Despite all that vituperations from the police officer, the allure of being a cult member is as strong to some teenagers today as having a tattoo on their biceps or midriffs. In reported cases, for instance, youngsters barely out of their britches in secondary school and touts on the streets routinely boast of their membership of one cult or the other.

Though published six years ago, Cults and Gangs is a handy digest for lubbers on how confraternities came to be in the country. What is lacking, however, is the author’s disinterestedness in exploring how an association of radical lecturers with progressive ideas and idylls for society morphed into the belligerent and notoriously violent clique of today. Again, sensitive readers may be less keen to read the book because of the errors and haphazard page planning.

Moreover, Cults and Gangs is an annoying example of gratitude that grates. Eze devotes seven long pages to acknowledging a whole battalion of people ranging from retired military personnel to serving senior police officers, dozens of chiefs and traditional rulers in his community and elsewhere, a gaggle of businessmen and politicians, his siblings and cousins, his wife and other relatives.

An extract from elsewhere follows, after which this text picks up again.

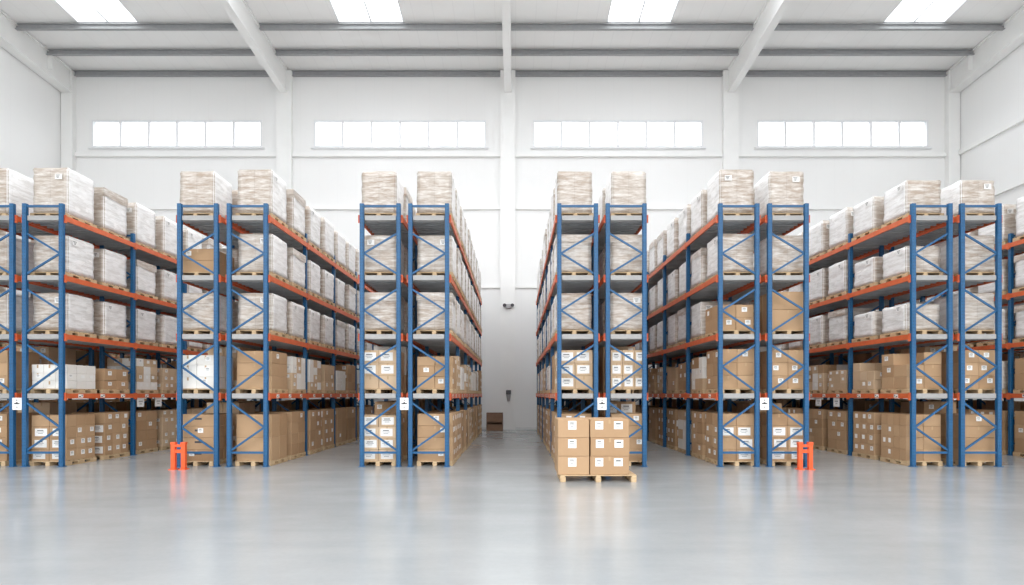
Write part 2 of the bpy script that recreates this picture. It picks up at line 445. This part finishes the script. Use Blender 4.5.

The police officer that he is, Eze does however offer one possible solution to deter youngsters from becoming cult members – and that is by seeking knowledge. To that end, he culls several quotations by authors ranging from the language expert, Noam Chomsky to the book of Corinthians and Mahatma Ghandi. There are also quotations by some politicians in Nigeria to help his cause – all of them in support of knowledge.